------ Collected material ------

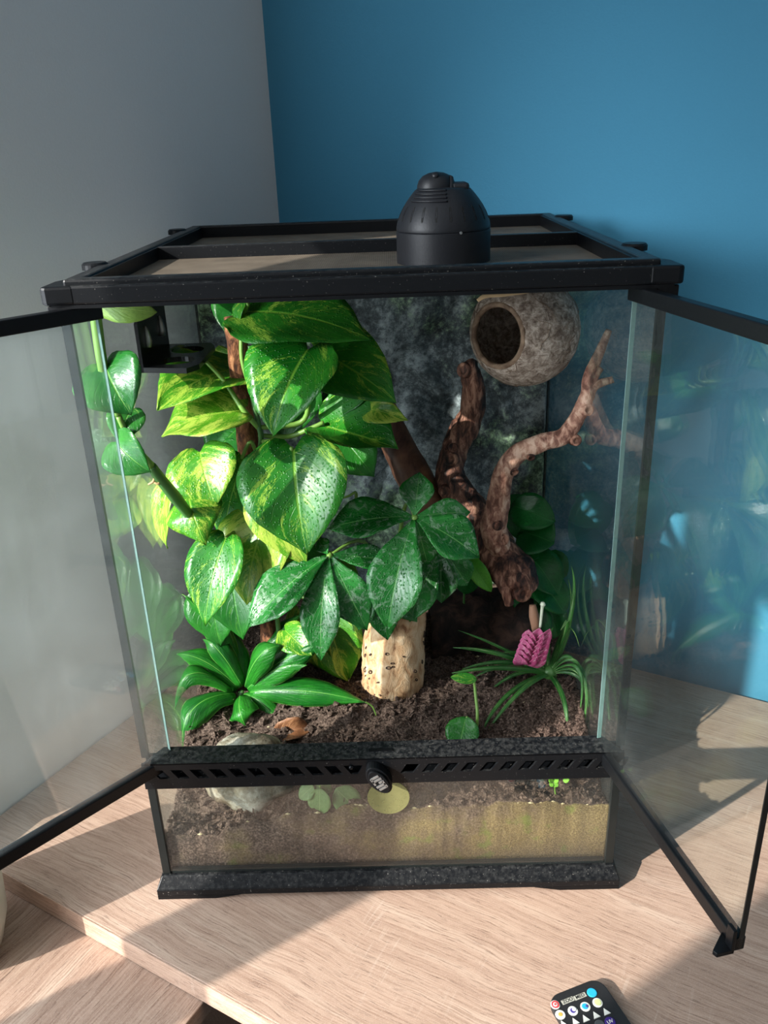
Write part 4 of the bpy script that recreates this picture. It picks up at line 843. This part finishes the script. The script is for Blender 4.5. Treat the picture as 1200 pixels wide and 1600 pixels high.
# ------------------------------------------------------------------ small seedlings
sd1 = empty('oval_leaf_seedling', (0.0983,0.1017,0.1000), 'small seedling with one oval wet leaf just behind the front ledge', 'seedling')
leaf(sd1, (0.0865,0.1000,0.1265),(0.0765,0.0750,0.1006),0.0360, m_leaf('seedling_leaf', srgb(22, 104, 30), srgb(52, 140, 46), srgb(150, 200, 110), 0, .9, .25, .7, residue=.15), 'oval', 0, .05, .06)
leaf(sd1, (0.0995,0.1200,0.1588),(0.0719,0.1200,0.1629),0.0122, PG, 'oval', 0, .05, .1)
stem(sd1, [(0.0956,0.0950,0.0970,0.0017), (0.0985,0.1000,0.1261,0.0017), (0.0978,0.1150,0.1437,0.0017), (0.0968,0.1200,0.1564,0.0014)], SG, 'stem'); stem(sd1, [(0.0956,0.0950,0.0970,0.0017), (0.0943,0.0970,0.1204,0.0013), (0.0865,0.1000,0.1265,0.0013)], SG, 'stem')
sd2 = empty('round_leaf_seedling', (-0.0644,0.0200,0.0778), 'pale green seedling pressed behind the front glass left of centre', 'seedling')
SL = m_leaf('pale_seedling_leaf', srgb(104, 140, 84), srgb(130, 164, 104), srgb(170, 194, 140), .1, 0, .5, .3)
for sp in (((-0.0617,0.0140,0.1120),(-0.0632,0.0100,0.0839),0.0248), ((-0.0465,0.0160,0.1097),(-0.0246,0.0120,0.0840),0.0274), ((-0.0682,0.0180,0.1118),(-0.0827,0.0160,0.0982),0.0162), ((-0.0672,0.0200,0.1116),(-0.0500,0.0180,0.1049),0.0149)): leaf(sd2, sp[0], sp[1], sp[2], SL, 'oval', 0, .05, .05)
stem(sd2, [(-0.0618,0.0220,0.0702,0.0013), (-0.0600,0.0200,0.0963,0.0013), (-0.0619,0.0170,0.1125,0.0009)], SG, 'stem')
sd3 = empty('bright_sprout', (0.1736,0.0200,0.0887), 'tiny bright green sprouts behind the front glass near the right corner', 'sprout')
LG = m_leaf('bright_sprout_leaf', srgb(120, 190, 50), srgb(150, 215, 70), srgb(190, 230, 110), .2, 0, .5)
for sp in (((0.1627,0.0140,0.1125),(0.1584,0.0120,0.1191),0.0055), ((0.1640,0.0140,0.1109),(0.1674,0.0120,0.1087),0.0055), ((0.1639,0.0140,0.1125),(0.1675,0.0120,0.1188),0.0055), ((0.1724,0.0140,0.1138),(0.1780,0.0120,0.1169),0.0055), ((0.1628,0.0140,0.1110),(0.1594,0.0120,0.1097),0.0049)): leaf(sd3, sp[0], sp[1], sp[2], LG, 'oval', 0, .05, .05, nu=8, nv=4)
stem(sd3, [(0.1700,0.0180,0.0770,0.0009), (0.1662,0.0160,0.0965,0.0009), (0.1639,0.0140,0.1125,0.0006)], SG, 'stem')

# ------------------------------------------------------------------ dark plant at the back right
dk = empty('dark_leaf_plant', (.19, .33, .108), 'dark glossy leafy plant in the back right corner behind the driftwood', 'plant')
for sp in (((0.1624,0.3300,0.2672),(0.2108,0.3000,0.2574),0.0467), ((0.1737,0.3200,0.2367),(0.2086,0.2900,0.2324),0.0624), ((0.1660,0.3200,0.2282),(0.1879,0.3300,0.2577),0.0475), ((0.1610,0.3100,0.2156),(0.1890,0.2800,0.2191),0.0358), ((0.1768,0.3100,0.2151),(0.2123,0.2700,0.1732),0.0516), ((0.1881,0.3000,0.1844),(0.2214,0.2700,0.1462),0.0472), ((0.1836,0.2900,0.1540),(0.1900,0.2600,0.1078),0.0395), ((0.1758,0.3400,0.2625),(0.1593,0.3300,0.2325),0.0399), ((0.1987,0.3200,0.2006),(0.2299,0.3100,0.1777),0.0432),
           ((0.1604,0.3000,0.1853),(0.1825,0.2800,0.1416),0.0396), ((0.2051,0.3000,0.1567),(0.2174,0.2800,0.1035),0.0352), ((0.1577,0.3500,0.2412),(0.1909,0.3600,0.2623),0.0405)): leaf(dk, sp[0], sp[1], sp[2], DKL, 'oval', random.uniform(-20, 20), .12, .12)
for q in (((0.1666,0.3300,0.2584,0.0020)), ((0.1777,0.3200,0.2348,0.0020)), ((0.1907,0.3000,0.1798,0.0020)), ((0.1836,0.2900,0.1540,0.0020))):
    stem(dk, [(.188, .33, .1, .002), ((q[0] + .188) / 2, .33, (q[2] + .12) / 2, .002), q], SD, 'stem')
fn = empty('fern_sprig', (0.1070,0.2400,0.2270), 'single bright feathery leaf in front of the dark bark hide', 'fern')
leaf(fn, (0.0985,0.2450,0.2429),(0.1263,0.2250,0.2053),0.0221, m_leaf('bright_fern', srgb(60, 150, 30), srgb(110, 190, 50), srgb(30, 90, 20), 0, 0, .4, 1.0, vfreq=60), 'oval', 0, .12, .1)
leaf(fn, (0.1042,0.2500,0.2303),(0.0972,0.2450,0.1926),0.0329, DKL, 'oval', 0, .1); stem(fn, [(0.0985,0.2450,0.2429,0.0015), (.1, .29, .14, .0015), (.1, .29, .1, .0015)], SD, 'stem')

------

Challenge: Transcribe all the data word for word; the images stay out.

Solution:
Write part 4 of the bpy script that recreates this picture. It picks up at line 843. This part finishes the script. The script is for Blender 4.5. Treat the picture as 1200 pixels wide and 1600 pixels high.
# ------------------------------------------------------------------ small seedlings
sd1 = empty('oval_leaf_seedling', (0.0983,0.1017,0.1000), 'small seedling with one oval wet leaf just behind the front ledge', 'seedling')
leaf(sd1, (0.0865,0.1000,0.1265),(0.0765,0.0750,0.1006),0.0360, m_leaf('seedling_leaf', srgb(22, 104, 30), srgb(52, 140, 46), srgb(150, 200, 110), 0, .9, .25, .7, residue=.15), 'oval', 0, .05, .06)
leaf(sd1, (0.0995,0.1200,0.1588),(0.0719,0.1200,0.1629),0.0122, PG, 'oval', 0, .05, .1)
stem(sd1, [(0.0956,0.0950,0.0970,0.0017), (0.0985,0.1000,0.1261,0.0017), (0.0978,0.1150,0.1437,0.0017), (0.0968,0.1200,0.1564,0.0014)], SG, 'stem'); stem(sd1, [(0.0956,0.0950,0.0970,0.0017), (0.0943,0.0970,0.1204,0.0013), (0.0865,0.1000,0.1265,0.0013)], SG, 'stem')
sd2 = empty('round_leaf_seedling', (-0.0644,0.0200,0.0778), 'pale green seedling pressed behind the front glass left of centre', 'seedling')
SL = m_leaf('pale_seedling_leaf', srgb(104, 140, 84), srgb(130, 164, 104), srgb(170, 194, 140), .1, 0, .5, .3)
for sp in (((-0.0617,0.0140,0.1120),(-0.0632,0.0100,0.0839),0.0248), ((-0.0465,0.0160,0.1097),(-0.0246,0.0120,0.0840),0.0274), ((-0.0682,0.0180,0.1118),(-0.0827,0.0160,0.0982),0.0162), ((-0.0672,0.0200,0.1116),(-0.0500,0.0180,0.1049),0.0149)): leaf(sd2, sp[0], sp[1], sp[2], SL, 'oval', 0, .05, .05)
stem(sd2, [(-0.0618,0.0220,0.0702,0.0013), (-0.0600,0.0200,0.0963,0.0013), (-0.0619,0.0170,0.1125,0.0009)], SG, 'stem')
sd3 = empty('bright_sprout', (0.1736,0.0200,0.0887), 'tiny bright green sprouts behind the front glass near the right corner', 'sprout')
LG = m_leaf('bright_sprout_leaf', srgb(120, 190, 50), srgb(150, 215, 70), srgb(190, 230, 110), .2, 0, .5)
for sp in (((0.1627,0.0140,0.1125),(0.1584,0.0120,0.1191),0.0055), ((0.1640,0.0140,0.1109),(0.1674,0.0120,0.1087),0.0055), ((0.1639,0.0140,0.1125),(0.1675,0.0120,0.1188),0.0055), ((0.1724,0.0140,0.1138),(0.1780,0.0120,0.1169),0.0055), ((0.1628,0.0140,0.1110),(0.1594,0.0120,0.1097),0.0049)): leaf(sd3, sp[0], sp[1], sp[2], LG, 'oval', 0, .05, .05, nu=8, nv=4)
stem(sd3, [(0.1700,0.0180,0.0770,0.0009), (0.1662,0.0160,0.0965,0.0009), (0.1639,0.0140,0.1125,0.0006)], SG, 'stem')

# ------------------------------------------------------------------ dark plant at the back right
dk = empty('dark_leaf_plant', (.19, .33, .108), 'dark glossy leafy plant in the back right corner behind the driftwood', 'plant')
for sp in (((0.1624,0.3300,0.2672),(0.2108,0.3000,0.2574),0.0467), ((0.1737,0.3200,0.2367),(0.2086,0.2900,0.2324),0.0624), ((0.1660,0.3200,0.2282),(0.1879,0.3300,0.2577),0.0475), ((0.1610,0.3100,0.2156),(0.1890,0.2800,0.2191),0.0358), ((0.1768,0.3100,0.2151),(0.2123,0.2700,0.1732),0.0516), ((0.1881,0.3000,0.1844),(0.2214,0.2700,0.1462),0.0472), ((0.1836,0.2900,0.1540),(0.1900,0.2600,0.1078),0.0395), ((0.1758,0.3400,0.2625),(0.1593,0.3300,0.2325),0.0399), ((0.1987,0.3200,0.2006),(0.2299,0.3100,0.1777),0.0432),
           ((0.1604,0.3000,0.1853),(0.1825,0.2800,0.1416),0.0396), ((0.2051,0.3000,0.1567),(0.2174,0.2800,0.1035),0.0352), ((0.1577,0.3500,0.2412),(0.1909,0.3600,0.2623),0.0405)): leaf(dk, sp[0], sp[1], sp[2], DKL, 'oval', random.uniform(-20, 20), .12, .12)
for q in (((0.1666,0.3300,0.2584,0.0020)), ((0.1777,0.3200,0.2348,0.0020)), ((0.1907,0.3000,0.1798,0.0020)), ((0.1836,0.2900,0.1540,0.0020))):
    stem(dk, [(.188, .33, .1, .002), ((q[0] + .188) / 2, .33, (q[2] + .12) / 2, .002), q], SD, 'stem')
fn = empty('fern_sprig', (0.1070,0.2400,0.2270), 'single bright feathery leaf in front of the dark bark hide', 'fern')
leaf(fn, (0.0985,0.2450,0.2429),(0.1263,0.2250,0.2053),0.0221, m_leaf('bright_fern', srgb(60, 150, 30), srgb(110, 190, 50), srgb(30, 90, 20), 0, 0, .4, 1.0, vfreq=60), 'oval', 0, .12, .1)
leaf(fn, (0.1042,0.2500,0.2303),(0.0972,0.2450,0.1926),0.0329, DKL, 'oval', 0, .1); stem(fn, [(0.0985,0.2450,0.2429,0.0015), (.1, .29, .14, .0015), (.1, .29, .1, .0015)], SD, 'stem')